SOLD - Louie Ewing's WPA "Navajo Blankets' Portfolio: A Short History
Louie Ewing’s “Navajo Blankets” portfolio was a Southwestern WPA prints art project. In 1935, Louie Ewing traveled to Santa Fe, New Mexico, and realized that it was the place he wanted to live. He found himself surrounded by a thriving community of artists in which he could grow and learn. Ewing pursued his interests in drawing and painting, often accepting commissions as commercial artist and also taught school to support his family. During the Depression some of his work was supported by the local WPA FAP program. The serigraphs in this portfolio were made between 1939 and 1942 as part of a WPA art project.

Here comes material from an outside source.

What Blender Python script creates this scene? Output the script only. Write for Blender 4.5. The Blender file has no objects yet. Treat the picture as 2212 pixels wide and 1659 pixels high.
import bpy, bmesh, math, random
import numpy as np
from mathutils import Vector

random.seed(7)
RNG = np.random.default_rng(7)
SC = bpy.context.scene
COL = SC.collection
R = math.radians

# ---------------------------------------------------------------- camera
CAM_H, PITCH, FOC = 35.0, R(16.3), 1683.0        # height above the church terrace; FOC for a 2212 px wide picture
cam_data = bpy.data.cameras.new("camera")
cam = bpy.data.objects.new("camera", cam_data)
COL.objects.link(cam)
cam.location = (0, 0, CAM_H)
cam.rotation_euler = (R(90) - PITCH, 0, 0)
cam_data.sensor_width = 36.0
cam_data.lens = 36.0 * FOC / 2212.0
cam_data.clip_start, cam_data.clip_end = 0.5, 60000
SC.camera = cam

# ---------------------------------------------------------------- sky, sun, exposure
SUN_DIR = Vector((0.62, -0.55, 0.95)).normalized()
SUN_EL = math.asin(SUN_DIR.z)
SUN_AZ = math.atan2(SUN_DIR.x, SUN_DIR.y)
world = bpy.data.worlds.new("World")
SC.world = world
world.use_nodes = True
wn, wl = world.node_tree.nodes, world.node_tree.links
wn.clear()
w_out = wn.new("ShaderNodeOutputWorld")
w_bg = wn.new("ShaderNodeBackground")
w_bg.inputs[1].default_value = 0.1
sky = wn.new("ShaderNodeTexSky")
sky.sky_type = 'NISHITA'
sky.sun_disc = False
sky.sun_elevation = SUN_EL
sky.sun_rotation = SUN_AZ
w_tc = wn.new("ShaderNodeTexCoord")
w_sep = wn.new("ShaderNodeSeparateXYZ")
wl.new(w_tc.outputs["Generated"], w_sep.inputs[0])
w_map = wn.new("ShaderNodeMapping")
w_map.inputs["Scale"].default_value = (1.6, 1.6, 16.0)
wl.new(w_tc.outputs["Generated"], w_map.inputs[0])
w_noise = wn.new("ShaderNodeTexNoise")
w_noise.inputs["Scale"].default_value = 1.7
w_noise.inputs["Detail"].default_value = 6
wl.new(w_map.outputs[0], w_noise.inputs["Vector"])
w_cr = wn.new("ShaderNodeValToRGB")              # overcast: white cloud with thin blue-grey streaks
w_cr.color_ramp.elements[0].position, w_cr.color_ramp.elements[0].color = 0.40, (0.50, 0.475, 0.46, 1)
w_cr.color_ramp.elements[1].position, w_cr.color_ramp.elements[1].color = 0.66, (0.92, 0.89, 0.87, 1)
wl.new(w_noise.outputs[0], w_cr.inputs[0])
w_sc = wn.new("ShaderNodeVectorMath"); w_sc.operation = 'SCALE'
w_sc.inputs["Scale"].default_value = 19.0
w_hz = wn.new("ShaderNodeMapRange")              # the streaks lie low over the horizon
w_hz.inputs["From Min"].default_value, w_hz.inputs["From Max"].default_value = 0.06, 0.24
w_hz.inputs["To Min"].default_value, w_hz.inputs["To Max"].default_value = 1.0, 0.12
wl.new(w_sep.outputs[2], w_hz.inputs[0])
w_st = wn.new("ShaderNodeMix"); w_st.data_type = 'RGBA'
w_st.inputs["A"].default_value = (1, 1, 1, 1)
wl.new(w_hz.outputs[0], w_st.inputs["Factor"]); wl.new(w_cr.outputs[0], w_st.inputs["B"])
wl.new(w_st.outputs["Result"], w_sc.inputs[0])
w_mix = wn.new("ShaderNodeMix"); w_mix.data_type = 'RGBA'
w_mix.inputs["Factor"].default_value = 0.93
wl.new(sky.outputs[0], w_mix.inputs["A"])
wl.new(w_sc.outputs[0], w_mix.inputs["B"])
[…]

The WPA prints portfolio, originally conceived of by Russell Vernon Hunter (WPA New Mexico Director) and Kenneth Chapman (Curator of the Laboratory of Anthropology), was carried out as a joint project of the New Mexico Art Program of the Work Projects Administration (WPA) and the Laboratory of Anthropology. The “Navajo Blankets” portfolio grew from an idea to produce serigraph prints using actual textiles from museum collections. It was felt that by producing silkscreen images of Navajo blankets, woven between 1840 and 1910, that an interested and distant public could view these distinctive design styles.
Supplied only with mimeographed pamphlets from Washington, Louie Ewing began the process of teaching himself serigraphy. (As an aside, it should be noted that at least one other artist may have aided Louie Ewing with this project, Eliseo Jose Rodriquez.) It’s of interest to me that to produce the complete “Navajo Blankets” portfolio, Ewing completed 3,000 finished prints (15 prints per portfolio x 200 sets). Each image cut by Ewing and then printed by his own hand. If we consider that the least number of paints used on a single print consists of four colors (the most seven), Ewing would have needed to pull an astonishing 12,000 "correct" impressions (3,000 finished prints x 4 paint colors) for the entire portfolio.
Louie Ewing made his stencils on a special double-layered film consisting of a thin sheet of lacquer supported by a sheet of glassine backing paper. He cut-traced the designs for the Navajo blanket images into the top layer of the stencil film. Once Ewing executed the design, the film was carefully stripped away to allow paint to be pressed through. Because Ewing created multicolored images, he had to cut-trace a separate image for each color. After the first stencil for the first color was cut and stripped, it was affixed to a piece of silk fabric stretched over a frame. This silkscreen supported the stencil and served as a reservoir for the paint. Paint was poured along one side of the frame and pressed across the screen using a rubber squeegee onto paper. The first color applied is the bottom most in the series so color planning is important. In this way as paint was pressed through successive stencils a partial picture began to emerge until the final color was applied and the finished silkscreen image of a Navajo blanket was finished.
Just prior to her death, I spoke with Ewing’s wife Virginia about this WPA FAP project. At the time of the Project she was married to Russell Vernon Hunter and after his death married Ewing. She remembered that many years later, the large screens used for this project still stood in a corner of Ewing’s studio. One day while in his studio she asked him about them and was somewhat surprised to hear Ewing discuss the difficulty of pushing paint through such large screens. He stated bluntly that due to the physical nature of the project he would never do such large prints again.
Initially produced as a limited edition of 100 print portfolios, the set as planned, was distributed to a variety of state and national institutions. A second set of 100 (numbered 101-200) was to become a problem. Hunter and Ewing had conceived of the idea of making the second set to offset their out of pocket costs and were evidently printed by Ewing on his own time. Word soon came from Washington that the second set, using screens produced originally with government money could not be sold and should be recalled and destroyed. At least one survived.
Today a complete portfolio is rare. Of the first set, it seems that most of the institutions who received them, disposed of them, probably due to a combination of (1) the portfolios large size, (2) the problem with storing them, and (3) a disinterested distant public librarian. What became of the bulk of the second set is unknown. Some did survive, as evidenced by this portfolio, but evidently most were either lost, given away, or destroyed by Russell Vernon Hunter or Louie Ewing as suggested by Washington. In my conversation with Virginia Ewing she did say that even Louie did not hold a complete set. She noted that she finally saw a complete set in a Santa Fe museum after Ewing's death.